>>>>>

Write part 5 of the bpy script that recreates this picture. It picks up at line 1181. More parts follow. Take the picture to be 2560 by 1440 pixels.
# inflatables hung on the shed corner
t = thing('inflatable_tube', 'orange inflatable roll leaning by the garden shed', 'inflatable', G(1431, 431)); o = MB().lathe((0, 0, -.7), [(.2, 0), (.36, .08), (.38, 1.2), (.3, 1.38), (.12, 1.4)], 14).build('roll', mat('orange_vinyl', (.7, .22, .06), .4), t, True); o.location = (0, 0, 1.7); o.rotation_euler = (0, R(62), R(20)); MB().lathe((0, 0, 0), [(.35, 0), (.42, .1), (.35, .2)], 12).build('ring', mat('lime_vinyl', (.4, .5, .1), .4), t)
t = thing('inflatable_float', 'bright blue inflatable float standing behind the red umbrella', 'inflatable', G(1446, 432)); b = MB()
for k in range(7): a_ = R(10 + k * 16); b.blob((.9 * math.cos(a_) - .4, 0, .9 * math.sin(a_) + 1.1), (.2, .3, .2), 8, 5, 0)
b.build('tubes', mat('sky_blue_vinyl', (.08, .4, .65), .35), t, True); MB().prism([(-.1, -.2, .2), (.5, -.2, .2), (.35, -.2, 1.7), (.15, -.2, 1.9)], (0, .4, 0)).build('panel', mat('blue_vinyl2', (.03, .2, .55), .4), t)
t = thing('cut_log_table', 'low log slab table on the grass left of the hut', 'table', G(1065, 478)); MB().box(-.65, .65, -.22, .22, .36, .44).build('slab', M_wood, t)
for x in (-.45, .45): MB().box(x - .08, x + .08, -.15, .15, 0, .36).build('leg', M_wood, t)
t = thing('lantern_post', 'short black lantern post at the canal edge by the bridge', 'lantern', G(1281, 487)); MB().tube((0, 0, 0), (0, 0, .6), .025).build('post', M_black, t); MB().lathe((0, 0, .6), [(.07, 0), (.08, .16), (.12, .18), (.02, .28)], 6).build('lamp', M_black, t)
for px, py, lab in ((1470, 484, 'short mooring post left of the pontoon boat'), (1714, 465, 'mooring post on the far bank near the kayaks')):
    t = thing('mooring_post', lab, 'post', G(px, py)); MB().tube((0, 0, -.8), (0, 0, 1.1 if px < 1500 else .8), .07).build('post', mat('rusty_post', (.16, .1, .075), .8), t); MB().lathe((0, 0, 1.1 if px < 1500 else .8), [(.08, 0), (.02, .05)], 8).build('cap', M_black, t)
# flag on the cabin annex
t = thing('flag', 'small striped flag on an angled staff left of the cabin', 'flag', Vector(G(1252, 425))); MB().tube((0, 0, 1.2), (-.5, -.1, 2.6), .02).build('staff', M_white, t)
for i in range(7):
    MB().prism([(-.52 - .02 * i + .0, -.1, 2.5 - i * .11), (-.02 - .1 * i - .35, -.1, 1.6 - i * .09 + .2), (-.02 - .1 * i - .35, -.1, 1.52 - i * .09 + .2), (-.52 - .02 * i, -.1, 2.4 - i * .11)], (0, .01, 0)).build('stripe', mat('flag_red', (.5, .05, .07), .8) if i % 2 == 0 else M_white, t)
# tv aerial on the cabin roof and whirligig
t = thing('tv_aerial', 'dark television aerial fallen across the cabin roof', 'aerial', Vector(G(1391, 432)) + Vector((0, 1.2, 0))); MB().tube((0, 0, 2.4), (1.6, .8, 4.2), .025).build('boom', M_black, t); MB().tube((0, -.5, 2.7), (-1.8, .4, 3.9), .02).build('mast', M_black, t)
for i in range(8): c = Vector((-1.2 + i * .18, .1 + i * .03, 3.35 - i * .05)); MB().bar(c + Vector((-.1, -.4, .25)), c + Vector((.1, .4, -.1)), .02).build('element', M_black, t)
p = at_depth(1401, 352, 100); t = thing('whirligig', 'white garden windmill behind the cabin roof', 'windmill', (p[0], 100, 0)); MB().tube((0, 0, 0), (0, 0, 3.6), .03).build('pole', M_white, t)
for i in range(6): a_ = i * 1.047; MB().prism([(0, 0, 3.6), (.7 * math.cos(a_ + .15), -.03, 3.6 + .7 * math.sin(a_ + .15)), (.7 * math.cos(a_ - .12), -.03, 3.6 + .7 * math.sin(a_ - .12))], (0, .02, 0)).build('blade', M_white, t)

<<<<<

- Task instructions -
Please reproduce every line of the material word for word.

- Output -
Write part 5 of the bpy script that recreates this picture. It picks up at line 1181. More parts follow. Take the picture to be 2560 by 1440 pixels.
# inflatables hung on the shed corner
t = thing('inflatable_tube', 'orange inflatable roll leaning by the garden shed', 'inflatable', G(1431, 431)); o = MB().lathe((0, 0, -.7), [(.2, 0), (.36, .08), (.38, 1.2), (.3, 1.38), (.12, 1.4)], 14).build('roll', mat('orange_vinyl', (.7, .22, .06), .4), t, True); o.location = (0, 0, 1.7); o.rotation_euler = (0, R(62), R(20)); MB().lathe((0, 0, 0), [(.35, 0), (.42, .1), (.35, .2)], 12).build('ring', mat('lime_vinyl', (.4, .5, .1), .4), t)
t = thing('inflatable_float', 'bright blue inflatable float standing behind the red umbrella', 'inflatable', G(1446, 432)); b = MB()
for k in range(7): a_ = R(10 + k * 16); b.blob((.9 * math.cos(a_) - .4, 0, .9 * math.sin(a_) + 1.1), (.2, .3, .2), 8, 5, 0)
b.build('tubes', mat('sky_blue_vinyl', (.08, .4, .65), .35), t, True); MB().prism([(-.1, -.2, .2), (.5, -.2, .2), (.35, -.2, 1.7), (.15, -.2, 1.9)], (0, .4, 0)).build('panel', mat('blue_vinyl2', (.03, .2, .55), .4), t)
t = thing('cut_log_table', 'low log slab table on the grass left of the hut', 'table', G(1065, 478)); MB().box(-.65, .65, -.22, .22, .36, .44).build('slab', M_wood, t)
for x in (-.45, .45): MB().box(x - .08, x + .08, -.15, .15, 0, .36).build('leg', M_wood, t)
t = thing('lantern_post', 'short black lantern post at the canal edge by the bridge', 'lantern', G(1281, 487)); MB().tube((0, 0, 0), (0, 0, .6), .025).build('post', M_black, t); MB().lathe((0, 0, .6), [(.07, 0), (.08, .16), (.12, .18), (.02, .28)], 6).build('lamp', M_black, t)
for px, py, lab in ((1470, 484, 'short mooring post left of the pontoon boat'), (1714, 465, 'mooring post on the far bank near the kayaks')):
    t = thing('mooring_post', lab, 'post', G(px, py)); MB().tube((0, 0, -.8), (0, 0, 1.1 if px < 1500 else .8), .07).build('post', mat('rusty_post', (.16, .1, .075), .8), t); MB().lathe((0, 0, 1.1 if px < 1500 else .8), [(.08, 0), (.02, .05)], 8).build('cap', M_black, t)
# flag on the cabin annex
t = thing('flag', 'small striped flag on an angled staff left of the cabin', 'flag', Vector(G(1252, 425))); MB().tube((0, 0, 1.2), (-.5, -.1, 2.6), .02).build('staff', M_white, t)
for i in range(7):
    MB().prism([(-.52 - .02 * i + .0, -.1, 2.5 - i * .11), (-.02 - .1 * i - .35, -.1, 1.6 - i * .09 + .2), (-.02 - .1 * i - .35, -.1, 1.52 - i * .09 + .2), (-.52 - .02 * i, -.1, 2.4 - i * .11)], (0, .01, 0)).build('stripe', mat('flag_red', (.5, .05, .07), .8) if i % 2 == 0 else M_white, t)
# tv aerial on the cabin roof and whirligig
t = thing('tv_aerial', 'dark television aerial fallen across the cabin roof', 'aerial', Vector(G(1391, 432)) + Vector((0, 1.2, 0))); MB().tube((0, 0, 2.4), (1.6, .8, 4.2), .025).build('boom', M_black, t); MB().tube((0, -.5, 2.7), (-1.8, .4, 3.9), .02).build('mast', M_black, t)
for i in range(8): c = Vector((-1.2 + i * .18, .1 + i * .03, 3.35 - i * .05)); MB().bar(c + Vector((-.1, -.4, .25)), c + Vector((.1, .4, -.1)), .02).build('element', M_black, t)
p = at_depth(1401, 352, 100); t = thing('whirligig', 'white garden windmill behind the cabin roof', 'windmill', (p[0], 100, 0)); MB().tube((0, 0, 0), (0, 0, 3.6), .03).build('pole', M_white, t)
for i in range(6): a_ = i * 1.047; MB().prism([(0, 0, 3.6), (.7 * math.cos(a_ + .15), -.03, 3.6 + .7 * math.sin(a_ + .15)), (.7 * math.cos(a_ - .12), -.03, 3.6 + .7 * math.sin(a_ - .12))], (0, .02, 0)).build('blade', M_white, t)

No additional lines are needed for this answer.